Olle Blomberg / Workshop on Shared and Temporally Extended Agency

On April 28-29, CFS will host a two-day workshop on the theme of “Shared and Temporally Extended Agency”. People exercise shared agency when they intentionally do things together. Think about two or more people having a conversation, cooking dinner together, or navigating across the sea in a sailing boat together. These joint actions all consist of many “smaller” actions that are all performed to bring about some common goal (mutual understanding, eating food, safely reaching a destination). Similarly, temporally extended actions consist of many smaller actions that are all organised around a common goal. Most joint actions are also temporally extended. If we cook dinner together, each of us will perform many smaller actions that are all directed to the goal of dinner being ready (exceptions might be very simple joint actions such as two people kissing or doing a high-five). But many temporally extended actions are such that all component actions are performed by one and the same agent. When I cook dinner, I usually perform all the component actions  which the larger activity is made up of (chopping the onions, turning on the stove, putting butter in the frying pan, etc).

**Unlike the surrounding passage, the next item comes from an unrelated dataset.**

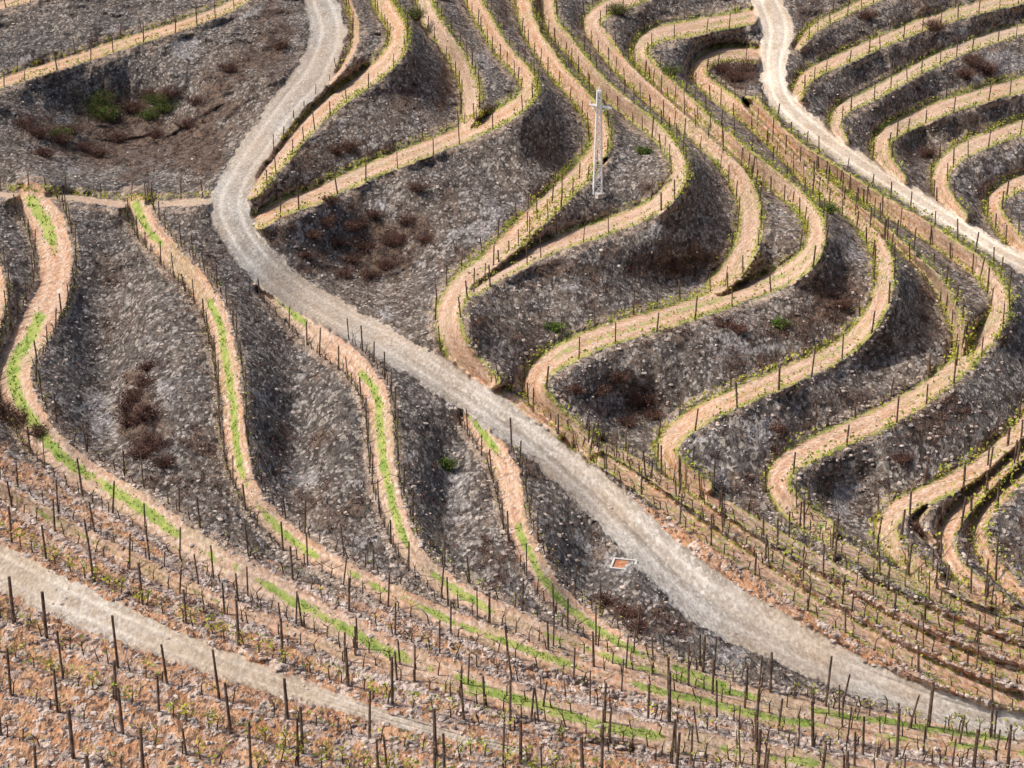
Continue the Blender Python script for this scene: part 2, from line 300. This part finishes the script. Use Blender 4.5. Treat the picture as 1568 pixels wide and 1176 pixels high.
MWHITE=simple('white_painted_steel',(.78,.79,.80),(.84,.84,.84),2,.5)
MCONC=simple('concrete',(.46,.44,.41),(.58,.56,.53),3)
# ---------------------------------------------------------------- terrain mesh with outer margins
A=np.stack([np.clip(.5-ED/8,0,1),GR,np.clip(.5-RD/9,0,1)],-1)
edgez=np.exp(-((ED-7)/8)**2)*RB*(RD>0)*.95
edgez=np.maximum(edgez,np.exp(-(ROWD/8)**2)*.6*(RD>2)*(ED>2))
rrut=np.exp(-((np.abs(RS)-.45)/.16)**2)
B=np.stack([PA,edgez,pink],-1); C=np.stack([brush,EG,RP],-1); Dd=np.stack([RUT,rrut,scree],-1)
def pad(Xg,att):
    offs=[12,45,140,420,1500]
    def ext(Xg,axis,first,dirv):
        e=Xg[:1] if (axis==0 and first) else Xg[-1:] if axis==0 else Xg[:,:1] if first else Xg[:,-1:]
        L=[]
        for o in offs:
            q=e.copy(); q[...,0]+=dirv[0]*o; q[...,1]+=dirv[1]*o; q[...,2]+=GY*dirv[1]*o+GX*dirv[0]*o*(1); L.append(q)
        if first: L=L[::-1]; return np.concatenate(L+[Xg],axis)
        return np.concatenate([Xg]+L,axis)
    Xg=ext(Xg,1,True,(-1,0)); Xg=ext(Xg,1,False,(1,0)); Xg=ext(Xg,0,True,(0,1)); Xg=ext(Xg,0,False,(0,-1))
    n=len(offs); return Xg,[np.pad(a,((n,n),(n,n),(0,0)),'edge') for a in att]
XG,(A,B,C,Dd)=pad(XYZ,[A,B,C,Dd]); nv,nu=XG.shape[:2]
idx=np.arange(nv*nu).reshape(nv,nu)
F=np.stack([idx[:-1,:-1],idx[1:,:-1],idx[1:,1:],idx[:-1,1:]],-1).reshape(-1,4)
ground=mesh_obj('terraced_hillside_ground',XG,F,[MG],smooth=True)
for nm,arr in (('zoneA',A),('zoneB',B),('zoneC',C),('zoneD',Dd)):
    at=ground.data.attributes.new(nm,'FLOAT_COLOR','POINT'); at.data.foreach_set('color',np.concatenate([arr,np.ones(arr.shape[:2]+(1,))],-1).astype(np.float32).ravel())
# ---------------------------------------------------------------- vineyard rows
def prism(a,b,ra,rb,n=4,cap=True):
    k=len(a); d=b-a; d/=np.linalg.norm(d,axis=1)[:,None]+1e-9
    ref=np.where(np.abs(d[:,2:3])>.9,np.array([[1.,0,0]]),np.array([[0,0,1.]])); x=np.cross(d,ref); x/=np.linalg.norm(x,axis=1)[:,None]; y=np.cross(d,x)
    an=np.arange(n)*2*math.pi/n; ring=x[:,None]*np.cos(an)[None,:,None]+y[:,None]*np.sin(an)[None,:,None]
    ra=np.broadcast_to(ra,(k,))[:,None,None]; rb=np.broadcast_to(rb,(k,))[:,None,None]
    vv=np.concatenate([a[:,None]+ring*ra,b[:,None]+ring*rb],1)
    i=np.arange(n); q=np.stack([i,(i+1)%n,(i+1)%n+n,i+n],-1)
    if cap:
        if n==4: q=np.vstack([q,[[4,5,6,7]]])
        if n==6: q=np.vstack([q,[[6,7,8,9],[6,9,10,11]]])
    ff=q[None]+(np.arange(k)*2*n)[:,None,None]
    return vv.reshape(-1,3),ff.reshape(-1,4)
def leaves(c,size):
    k=len(c); a=rng.normal(size=(k,3)); a/=np.linalg.norm(a,axis=1)[:,None]; b=rng.normal(size=(k,3)); b=np.cross(a,b); b/=np.linalg.norm(b,axis=1)[:,None]
    s=size[:,None]*.5
    vv=np.stack([c-a*s,c-b*s*.75,c+a*s,c+b*s*.75],1); ff=np.arange(k*4).reshape(k,4); return vv.reshape(-1,3),ff
class Acc:
    def __init__(s): s.v=[];s.f=[];s.m=[];s.n=0
    def add(s,vf,mi):
        v_,f_=vf
        if len(v_)==0: return
        s.v.append(v_); s.f.append(f_+s.n); s.m.append(np.full(len(f_),mi)); s.n+=len(v_)
    def build(s,name,mats,smooth=False):
        if s.n==0: return
        return mesh_obj(name,np.vstack(s.v),np.vstack(s.f),mats,np.concatenate(s.m),smooth)
def row(uv,style):
    u=uv[:,0]; v=uv[:,1]; W=samp(XYZ,u,v); seg=np.linalg.norm(np.diff(W,axis=0),axis=1); S=np.r_[0,np.cumsum(seg)]
    if S[-1]<4: return
    P=lambda s:np.stack([np.interp(s,S,W[:,k]) for k in range(3)],-1)
    vv=lambda s:np.interp(s,S,v); uu=lambda s:np.interp(s,S,u)
    acc=Acc()
    sp={'near':3.1,'mid':3.2,'far':3.6,'fore':3.0}[style]
    s=np.arange(rng.random()*sp,S[-1],sp); s=s+rng.normal(size=len(s))*.4; s=np.clip(s,0,S[-1])
    ok=(samp(RD,uu(s),vv(s))>-2); s=s[ok]
    if len(s):
        b=P(s); hgt={'near':1.55,'mid':1.4,'far':1.35,'fore':2.1}[style]*(1+rng.normal(size=len(s))*.12)
        t=b+np.c_[rng.normal(size=(len(s),2))*.09,hgt]; b[:,2]-=.3
        r={'near':.045,'mid':.045,'far':.052,'fore':.062}[style]*(1+.15*rng.normal(size=len(s)))
        acc.add(prism(b,t,r*1.1,r*.9,6),0)
        if style!='far' and len(s)>1:
            for fr in (.45,.85):
                p=b+(t-b)*fr; L=np.linalg.norm(p[1:]-p[:-1],axis=1)<7
                acc.add(prism(p[:-1][L],p[1:][L],.0035,.0035,4,False),1)
    st={'near':1.1,'mid':1.0,'far':.9,'fore':.9}[style]
    s=np.arange(.3,S[-1],st); s=s+rng.normal(size=len(s))*.15; s=s[(samp(RD,uu(s),vv(s))>0)&(rng.random(len(s))<.93)]; s=np.clip(s,0,S[-1])
    if len(s):
        b=P(s); k=len(s); th=.35+.2*rng.random(k); t=b+np.c_[rng.normal(size=(k,2))*.07,th]; bb=b.copy(); bb[:,2]-=.1
        if style!='far':
            acc.add(prism(bb,t,.034,.024,4,False),2)
            for q in range(3):
                tip=t+np.c_[rng.normal(size=(k,2))*.18,.05+.3*rng.random(k)]; acc.add(prism(t,tip,.017,.010,4,False),2)
        nl={'near':15,'mid':20,'far':24,'fore':44}[style]
        vig=np.clip(vnoise(s,s*0,12,int(S[-1])%50)*1.9-.3,.15,1.0)*(.4+.6*rng.random(k))
        rep=np.repeat(np.arange(k),nl); keep=rng.random(len(rep))<vig[rep]; rep=rep[keep]; n=len(rep)
        spr={'near':.15,'mid':.2,'far':.22,'fore':.19}[style]
        zb={'near':(.1,.6),'mid':(.08,.5),'far':(.04,.5),'fore':(.3,.55)}[style]
        c=b[rep]+np.c_[rng.normal(size=(n,2))*spr,zb[0]+zb[1]*rng.random(n)]
        size={'near':.11,'mid':.15,'far':.18,'fore':.14}[style]*(.6+.8*rng.random(n))
        lv,lf=leaves(c,size); dry=rng.random(n)<(.40 if style=='near' else .2)
        acc.v.append(lv);acc.f.append(lf+acc.n);acc.m.append(np.where(dry,4,3));acc.n+=len(lv)
    acc.build('vineyard_row',[MPOST,MWIRE,MBARK,MLEAF,MLEAF2])
def offset(P,o):
    d=np.gradient(P[:,:2],axis=0); d/=np.linalg.norm(d,axis=1)[:,None]+1e-9; n=np.c_[-d[:,1],d[:,0]]
    return P[:,:2]+n*(o*P[:,2:3]/2)
for t in T:
    for k,sgn in ((0,-1),(1,1)):
        if not t['rows'][k]: continue
        q=offset(t['P'],sgn*(1.0 if t['style']!='near' else 1.25))
        ok=(q[:,0]>-220)&(q[:,0]<1785)&(q[:,1]>-55)&(q[:,1]<1340); q=q[ok]
        if len(q)>3: row(q,t['style'])
for e in EXTRA:
    q=spline([(a,b,0) for a,b in e])[:,:2]; row(q,'fore')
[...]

I myself have mainly done research on the nature of shared agency, but I have recently also taken an interest in temporally extended agency. One reason for this interest is that there seem to be some striking parallels between these phenomena. Just as one might think that one must have beliefs about the participation of other participants when we act together with them, one might think that one needs to remember and anticipate past and future stages of oneself as one is in the midst of acting over time. And just as it is difficult to explain how it can be rational to cooperate rather than defect in some social coordination problems such as the so-called Prisoners’ Dilemma, it can be difficult to explain how it can be rational to stick to a decision made earlier (to write all afternoon, say) rather than to give in to a temptation that would benefit one’s present self (to go for a long walk in the sun, say).

Given these apparent parallel problems and solutions, it seemed to me that it would be fruitful to think and talk together about these two phenomena within the framework of one workshop. So this is what we are going to do! And you welcome to attend (although the number of spaces is limited). Please email me at olle.blomberg@hum.ku.dk if you would like to attend.

The first day of the workshop will be mainly focused on individual agency and will feature talks by Ezio Di Nucci, Michael E. Bratman, Johanna Thoma, and Thor Grünbaum. The focus shifts to shared agency on the second day, when there will be talks by Adrian Alsmith, Stephen Butterfill, Lilian O’Brien and Thomas Smith. Full programme and abstracts are available here: http://cfs.ku.dk/calendar-main/2017/cfs-workshop-shared/

I am organising the workshop as part of my postdoctoral research grant for doing research on intentional joint action from the Danish Council for Independent Research and FP7 Marie Curie Actions COFUND under the 7th EU Framework Programme (DFF 4089-00091).